YOUR OBJECTIVE » Reproduce exactly the lines from the one containing "Reconstruct this image" through the one containing "from mathutils import Vector, Matrix", both included, and nothing else.

Data extracted from a collection
--- start ---

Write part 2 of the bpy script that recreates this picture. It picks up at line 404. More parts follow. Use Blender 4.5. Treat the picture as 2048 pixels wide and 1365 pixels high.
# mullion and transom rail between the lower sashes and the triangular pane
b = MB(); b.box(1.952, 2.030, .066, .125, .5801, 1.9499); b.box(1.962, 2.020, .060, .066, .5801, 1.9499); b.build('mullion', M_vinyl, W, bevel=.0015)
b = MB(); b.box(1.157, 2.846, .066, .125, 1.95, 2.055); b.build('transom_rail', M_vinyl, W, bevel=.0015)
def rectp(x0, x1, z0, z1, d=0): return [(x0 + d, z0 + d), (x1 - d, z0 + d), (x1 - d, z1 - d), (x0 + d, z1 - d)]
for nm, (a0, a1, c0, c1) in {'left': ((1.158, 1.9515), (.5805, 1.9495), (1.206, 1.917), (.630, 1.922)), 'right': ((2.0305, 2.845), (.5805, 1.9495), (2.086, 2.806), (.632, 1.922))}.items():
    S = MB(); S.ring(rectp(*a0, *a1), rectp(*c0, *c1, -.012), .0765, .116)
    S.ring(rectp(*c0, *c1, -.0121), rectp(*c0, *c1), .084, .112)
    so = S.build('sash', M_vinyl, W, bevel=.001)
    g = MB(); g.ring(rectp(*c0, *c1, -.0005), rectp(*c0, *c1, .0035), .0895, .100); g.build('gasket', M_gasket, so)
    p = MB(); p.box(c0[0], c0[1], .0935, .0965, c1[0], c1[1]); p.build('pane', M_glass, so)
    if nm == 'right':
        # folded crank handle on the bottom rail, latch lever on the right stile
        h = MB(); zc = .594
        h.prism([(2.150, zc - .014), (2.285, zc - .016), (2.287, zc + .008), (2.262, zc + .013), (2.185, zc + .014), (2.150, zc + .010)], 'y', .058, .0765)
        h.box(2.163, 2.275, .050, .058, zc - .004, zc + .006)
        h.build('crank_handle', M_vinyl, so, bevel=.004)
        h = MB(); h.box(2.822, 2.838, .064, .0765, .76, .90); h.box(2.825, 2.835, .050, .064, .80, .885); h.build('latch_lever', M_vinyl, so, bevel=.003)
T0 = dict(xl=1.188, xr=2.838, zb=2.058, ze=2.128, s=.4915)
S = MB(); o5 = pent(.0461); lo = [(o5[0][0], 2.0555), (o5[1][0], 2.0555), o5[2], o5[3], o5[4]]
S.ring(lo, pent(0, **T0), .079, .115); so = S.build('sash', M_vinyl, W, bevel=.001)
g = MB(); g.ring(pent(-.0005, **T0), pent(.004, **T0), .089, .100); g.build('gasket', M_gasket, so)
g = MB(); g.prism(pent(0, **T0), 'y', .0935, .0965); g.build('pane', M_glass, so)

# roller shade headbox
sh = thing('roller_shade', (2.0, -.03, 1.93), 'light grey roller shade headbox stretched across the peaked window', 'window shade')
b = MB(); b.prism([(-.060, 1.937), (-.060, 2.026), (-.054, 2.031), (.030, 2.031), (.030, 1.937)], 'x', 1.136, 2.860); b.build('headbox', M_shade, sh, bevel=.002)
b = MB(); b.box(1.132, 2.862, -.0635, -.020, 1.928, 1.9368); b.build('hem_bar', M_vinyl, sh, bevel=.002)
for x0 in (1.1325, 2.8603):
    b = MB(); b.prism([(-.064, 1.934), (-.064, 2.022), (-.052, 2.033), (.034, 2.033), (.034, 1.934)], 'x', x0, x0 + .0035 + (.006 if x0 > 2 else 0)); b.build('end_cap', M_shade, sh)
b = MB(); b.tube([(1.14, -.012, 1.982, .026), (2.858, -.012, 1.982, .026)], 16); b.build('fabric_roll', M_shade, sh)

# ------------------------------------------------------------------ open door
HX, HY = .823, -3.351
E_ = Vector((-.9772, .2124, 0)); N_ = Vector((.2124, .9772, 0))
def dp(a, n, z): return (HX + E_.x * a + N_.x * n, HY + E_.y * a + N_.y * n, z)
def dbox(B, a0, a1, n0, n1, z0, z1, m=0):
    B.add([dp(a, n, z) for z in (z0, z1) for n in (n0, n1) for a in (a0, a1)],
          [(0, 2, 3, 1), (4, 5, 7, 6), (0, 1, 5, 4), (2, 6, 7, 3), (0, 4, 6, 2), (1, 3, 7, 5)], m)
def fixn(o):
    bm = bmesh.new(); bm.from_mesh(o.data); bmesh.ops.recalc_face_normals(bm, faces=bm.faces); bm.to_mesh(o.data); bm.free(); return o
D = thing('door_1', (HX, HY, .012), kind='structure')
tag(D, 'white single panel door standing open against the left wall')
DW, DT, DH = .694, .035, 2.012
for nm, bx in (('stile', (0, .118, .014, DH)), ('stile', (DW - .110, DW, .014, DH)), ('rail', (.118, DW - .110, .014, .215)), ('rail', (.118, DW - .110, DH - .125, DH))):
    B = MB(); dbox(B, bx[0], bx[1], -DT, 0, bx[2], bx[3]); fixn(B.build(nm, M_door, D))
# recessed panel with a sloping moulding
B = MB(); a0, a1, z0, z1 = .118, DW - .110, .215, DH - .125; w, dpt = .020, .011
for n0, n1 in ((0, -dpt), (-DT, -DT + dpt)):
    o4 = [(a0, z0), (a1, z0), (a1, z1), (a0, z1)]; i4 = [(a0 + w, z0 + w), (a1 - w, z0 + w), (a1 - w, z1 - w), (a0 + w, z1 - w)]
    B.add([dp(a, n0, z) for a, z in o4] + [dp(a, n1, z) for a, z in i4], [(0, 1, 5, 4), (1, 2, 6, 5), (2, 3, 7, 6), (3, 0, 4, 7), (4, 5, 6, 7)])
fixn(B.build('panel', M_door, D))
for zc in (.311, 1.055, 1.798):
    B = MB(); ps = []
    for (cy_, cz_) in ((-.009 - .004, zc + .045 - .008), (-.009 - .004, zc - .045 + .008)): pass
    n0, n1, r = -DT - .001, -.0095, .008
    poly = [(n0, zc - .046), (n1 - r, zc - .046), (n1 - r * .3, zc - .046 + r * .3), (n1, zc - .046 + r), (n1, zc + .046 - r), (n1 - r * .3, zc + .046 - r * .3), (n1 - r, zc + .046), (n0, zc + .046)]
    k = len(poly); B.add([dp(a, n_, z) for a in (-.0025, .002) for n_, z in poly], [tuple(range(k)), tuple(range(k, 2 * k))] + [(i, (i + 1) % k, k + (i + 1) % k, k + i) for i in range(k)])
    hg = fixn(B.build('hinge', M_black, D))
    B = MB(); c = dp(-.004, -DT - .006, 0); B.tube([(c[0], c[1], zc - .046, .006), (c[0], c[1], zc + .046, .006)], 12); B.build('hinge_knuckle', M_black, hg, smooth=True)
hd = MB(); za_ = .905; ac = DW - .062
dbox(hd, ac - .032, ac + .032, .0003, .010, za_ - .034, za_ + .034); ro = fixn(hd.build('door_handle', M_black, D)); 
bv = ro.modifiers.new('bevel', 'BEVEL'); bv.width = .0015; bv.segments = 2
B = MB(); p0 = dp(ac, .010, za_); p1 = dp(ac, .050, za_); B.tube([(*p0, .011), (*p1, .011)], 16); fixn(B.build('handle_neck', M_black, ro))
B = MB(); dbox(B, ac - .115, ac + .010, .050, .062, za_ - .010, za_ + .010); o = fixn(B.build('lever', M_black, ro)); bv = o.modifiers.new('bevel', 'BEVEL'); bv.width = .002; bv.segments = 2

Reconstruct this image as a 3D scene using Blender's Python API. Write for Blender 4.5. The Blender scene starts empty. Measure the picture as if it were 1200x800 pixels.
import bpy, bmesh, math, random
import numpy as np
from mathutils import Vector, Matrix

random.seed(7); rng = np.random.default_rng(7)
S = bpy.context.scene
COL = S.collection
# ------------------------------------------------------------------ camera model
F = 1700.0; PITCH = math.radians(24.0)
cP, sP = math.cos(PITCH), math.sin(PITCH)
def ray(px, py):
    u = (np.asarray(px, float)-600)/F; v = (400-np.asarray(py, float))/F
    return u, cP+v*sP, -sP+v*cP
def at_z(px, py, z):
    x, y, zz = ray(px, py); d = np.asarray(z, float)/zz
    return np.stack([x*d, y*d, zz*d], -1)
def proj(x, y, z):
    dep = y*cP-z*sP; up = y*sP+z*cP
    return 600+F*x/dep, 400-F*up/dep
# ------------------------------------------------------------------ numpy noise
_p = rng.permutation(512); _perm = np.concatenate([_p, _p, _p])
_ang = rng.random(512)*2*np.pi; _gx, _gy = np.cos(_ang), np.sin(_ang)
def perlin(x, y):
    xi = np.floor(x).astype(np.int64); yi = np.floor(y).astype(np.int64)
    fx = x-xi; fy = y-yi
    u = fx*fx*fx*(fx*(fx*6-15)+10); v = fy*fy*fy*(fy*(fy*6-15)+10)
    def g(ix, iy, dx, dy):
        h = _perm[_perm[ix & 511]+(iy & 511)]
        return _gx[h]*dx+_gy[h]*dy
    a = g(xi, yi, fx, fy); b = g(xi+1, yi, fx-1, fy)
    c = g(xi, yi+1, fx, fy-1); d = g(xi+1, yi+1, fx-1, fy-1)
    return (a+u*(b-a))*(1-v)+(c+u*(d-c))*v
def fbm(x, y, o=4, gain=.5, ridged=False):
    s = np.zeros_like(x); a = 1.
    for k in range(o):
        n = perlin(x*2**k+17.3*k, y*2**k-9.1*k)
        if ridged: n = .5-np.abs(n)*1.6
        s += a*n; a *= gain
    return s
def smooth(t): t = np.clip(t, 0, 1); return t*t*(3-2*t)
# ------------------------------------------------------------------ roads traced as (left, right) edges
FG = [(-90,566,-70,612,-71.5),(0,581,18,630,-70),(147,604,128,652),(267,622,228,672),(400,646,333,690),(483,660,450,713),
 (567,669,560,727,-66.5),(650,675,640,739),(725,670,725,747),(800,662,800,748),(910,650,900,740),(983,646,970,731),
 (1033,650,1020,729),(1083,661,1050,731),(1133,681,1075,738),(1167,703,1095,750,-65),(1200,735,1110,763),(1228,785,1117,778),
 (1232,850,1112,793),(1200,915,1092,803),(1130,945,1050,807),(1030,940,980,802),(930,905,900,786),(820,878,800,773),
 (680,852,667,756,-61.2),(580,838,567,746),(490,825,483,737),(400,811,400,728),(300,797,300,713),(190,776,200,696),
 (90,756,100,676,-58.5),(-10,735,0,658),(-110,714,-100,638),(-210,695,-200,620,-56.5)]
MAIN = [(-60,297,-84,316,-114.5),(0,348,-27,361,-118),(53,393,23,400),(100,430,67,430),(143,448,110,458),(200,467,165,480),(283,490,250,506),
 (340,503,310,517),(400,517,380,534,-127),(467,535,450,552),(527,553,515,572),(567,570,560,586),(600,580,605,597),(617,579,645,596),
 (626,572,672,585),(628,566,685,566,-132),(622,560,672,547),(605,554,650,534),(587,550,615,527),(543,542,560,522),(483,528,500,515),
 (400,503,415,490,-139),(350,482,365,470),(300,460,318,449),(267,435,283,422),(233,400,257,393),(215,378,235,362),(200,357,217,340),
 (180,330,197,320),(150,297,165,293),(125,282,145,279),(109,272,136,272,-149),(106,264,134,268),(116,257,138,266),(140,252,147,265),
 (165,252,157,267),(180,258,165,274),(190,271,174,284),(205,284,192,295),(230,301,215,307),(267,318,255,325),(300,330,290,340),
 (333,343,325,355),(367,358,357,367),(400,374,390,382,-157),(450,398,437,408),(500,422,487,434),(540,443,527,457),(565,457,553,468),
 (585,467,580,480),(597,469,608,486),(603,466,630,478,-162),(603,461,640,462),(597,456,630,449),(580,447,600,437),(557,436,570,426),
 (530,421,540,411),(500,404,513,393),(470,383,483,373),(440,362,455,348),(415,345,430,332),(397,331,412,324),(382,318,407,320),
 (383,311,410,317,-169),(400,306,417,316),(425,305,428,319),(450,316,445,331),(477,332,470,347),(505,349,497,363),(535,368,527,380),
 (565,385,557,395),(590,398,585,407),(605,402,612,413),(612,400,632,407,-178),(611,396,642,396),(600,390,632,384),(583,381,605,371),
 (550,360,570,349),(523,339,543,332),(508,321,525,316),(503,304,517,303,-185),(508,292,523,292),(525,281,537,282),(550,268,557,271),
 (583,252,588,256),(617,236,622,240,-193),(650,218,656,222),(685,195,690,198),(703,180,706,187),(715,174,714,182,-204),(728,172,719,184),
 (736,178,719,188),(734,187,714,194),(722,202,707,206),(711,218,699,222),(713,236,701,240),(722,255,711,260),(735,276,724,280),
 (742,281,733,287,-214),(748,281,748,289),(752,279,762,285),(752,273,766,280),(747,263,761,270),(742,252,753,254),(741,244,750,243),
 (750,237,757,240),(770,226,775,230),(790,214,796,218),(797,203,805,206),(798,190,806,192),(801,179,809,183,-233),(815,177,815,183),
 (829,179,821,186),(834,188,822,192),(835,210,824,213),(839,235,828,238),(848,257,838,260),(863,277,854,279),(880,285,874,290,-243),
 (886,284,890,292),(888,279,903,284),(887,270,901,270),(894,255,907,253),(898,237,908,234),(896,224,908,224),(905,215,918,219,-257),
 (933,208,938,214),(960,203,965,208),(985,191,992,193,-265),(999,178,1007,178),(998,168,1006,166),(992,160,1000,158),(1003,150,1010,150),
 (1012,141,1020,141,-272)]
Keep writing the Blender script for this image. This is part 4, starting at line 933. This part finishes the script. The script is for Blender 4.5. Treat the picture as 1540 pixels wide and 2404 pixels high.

--- end ---

RESULT FOR THIS TASK »
Reconstruct this image as a 3D scene using Blender's Python API. Write for Blender 4.5. The Blender scene starts empty. Measure the picture as if it were 1200x800 pixels.
import bpy, bmesh, math, random
import numpy as np
from mathutils import Vector, Matrix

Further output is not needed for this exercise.